(SET PROBLEM):
Repeat every record below exactly as it appears.

____

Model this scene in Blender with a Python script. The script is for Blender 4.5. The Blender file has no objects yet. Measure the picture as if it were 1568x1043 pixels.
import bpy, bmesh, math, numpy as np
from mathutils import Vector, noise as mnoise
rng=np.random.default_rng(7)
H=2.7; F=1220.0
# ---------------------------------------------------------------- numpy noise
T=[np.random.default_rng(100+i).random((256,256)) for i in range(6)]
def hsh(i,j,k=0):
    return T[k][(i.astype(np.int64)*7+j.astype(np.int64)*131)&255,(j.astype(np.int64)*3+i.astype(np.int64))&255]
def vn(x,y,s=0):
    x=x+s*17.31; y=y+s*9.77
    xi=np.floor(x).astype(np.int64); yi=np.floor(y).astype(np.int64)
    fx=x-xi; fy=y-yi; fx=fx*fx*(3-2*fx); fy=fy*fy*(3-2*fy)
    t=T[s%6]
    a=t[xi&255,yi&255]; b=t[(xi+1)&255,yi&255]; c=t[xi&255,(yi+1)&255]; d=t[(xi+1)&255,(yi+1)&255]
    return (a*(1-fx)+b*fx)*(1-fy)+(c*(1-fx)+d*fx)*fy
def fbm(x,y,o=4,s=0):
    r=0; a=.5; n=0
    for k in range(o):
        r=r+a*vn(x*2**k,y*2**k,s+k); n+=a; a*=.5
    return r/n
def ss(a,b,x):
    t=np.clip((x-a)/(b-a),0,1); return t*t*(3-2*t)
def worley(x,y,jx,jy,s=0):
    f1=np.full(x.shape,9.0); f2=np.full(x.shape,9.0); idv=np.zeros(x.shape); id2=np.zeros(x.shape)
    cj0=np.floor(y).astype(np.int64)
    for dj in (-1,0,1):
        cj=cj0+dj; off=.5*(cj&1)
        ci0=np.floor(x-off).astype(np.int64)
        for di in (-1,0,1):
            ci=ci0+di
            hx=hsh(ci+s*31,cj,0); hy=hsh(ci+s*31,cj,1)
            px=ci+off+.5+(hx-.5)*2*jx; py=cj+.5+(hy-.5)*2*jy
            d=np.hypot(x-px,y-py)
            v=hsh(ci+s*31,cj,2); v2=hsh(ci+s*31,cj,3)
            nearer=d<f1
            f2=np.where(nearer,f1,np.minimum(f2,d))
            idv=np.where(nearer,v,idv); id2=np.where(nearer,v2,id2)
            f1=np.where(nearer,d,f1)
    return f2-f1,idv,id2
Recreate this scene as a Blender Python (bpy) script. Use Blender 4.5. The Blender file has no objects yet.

____

(RESPONSE TO THE EXERCISE):
Model this scene in Blender with a Python script. The script is for Blender 4.5. The Blender file has no objects yet. Measure the picture as if it were 1568x1043 pixels.
import bpy, bmesh, math, numpy as np
from mathutils import Vector, noise as mnoise
rng=np.random.default_rng(7)
H=2.7; F=1220.0
# ---------------------------------------------------------------- numpy noise
T=[np.random.default_rng(100+i).random((256,256)) for i in range(6)]
def hsh(i,j,k=0):
    return T[k][(i.astype(np.int64)*7+j.astype(np.int64)*131)&255,(j.astype(np.int64)*3+i.astype(np.int64))&255]
def vn(x,y,s=0):
    x=x+s*17.31; y=y+s*9.77
    xi=np.floor(x).astype(np.int64); yi=np.floor(y).astype(np.int64)
    fx=x-xi; fy=y-yi; fx=fx*fx*(3-2*fx); fy=fy*fy*(3-2*fy)
    t=T[s%6]
    a=t[xi&255,yi&255]; b=t[(xi+1)&255,yi&255]; c=t[xi&255,(yi+1)&255]; d=t[(xi+1)&255,(yi+1)&255]
    return (a*(1-fx)+b*fx)*(1-fy)+(c*(1-fx)+d*fx)*fy
def fbm(x,y,o=4,s=0):
    r=0; a=.5; n=0
    for k in range(o):
        r=r+a*vn(x*2**k,y*2**k,s+k); n+=a; a*=.5
    return r/n
def ss(a,b,x):
    t=np.clip((x-a)/(b-a),0,1); return t*t*(3-2*t)
def worley(x,y,jx,jy,s=0):
    f1=np.full(x.shape,9.0); f2=np.full(x.shape,9.0); idv=np.zeros(x.shape); id2=np.zeros(x.shape)
    cj0=np.floor(y).astype(np.int64)
    for dj in (-1,0,1):
        cj=cj0+dj; off=.5*(cj&1)
        ci0=np.floor(x-off).astype(np.int64)
        for di in (-1,0,1):
            ci=ci0+di
            hx=hsh(ci+s*31,cj,0); hy=hsh(ci+s*31,cj,1)
            px=ci+off+.5+(hx-.5)*2*jx; py=cj+.5+(hy-.5)*2*jy
            d=np.hypot(x-px,y-py)
            v=hsh(ci+s*31,cj,2); v2=hsh(ci+s*31,cj,3)
            nearer=d<f1
            f2=np.where(nearer,f1,np.minimum(f2,d))
            idv=np.where(nearer,v,idv); id2=np.where(nearer,v2,id2)
            f1=np.where(nearer,d,f1)
    return f2-f1,idv,id2
Recreate this scene as a Blender Python (bpy) script. Use Blender 4.5. The Blender file has no objects yet.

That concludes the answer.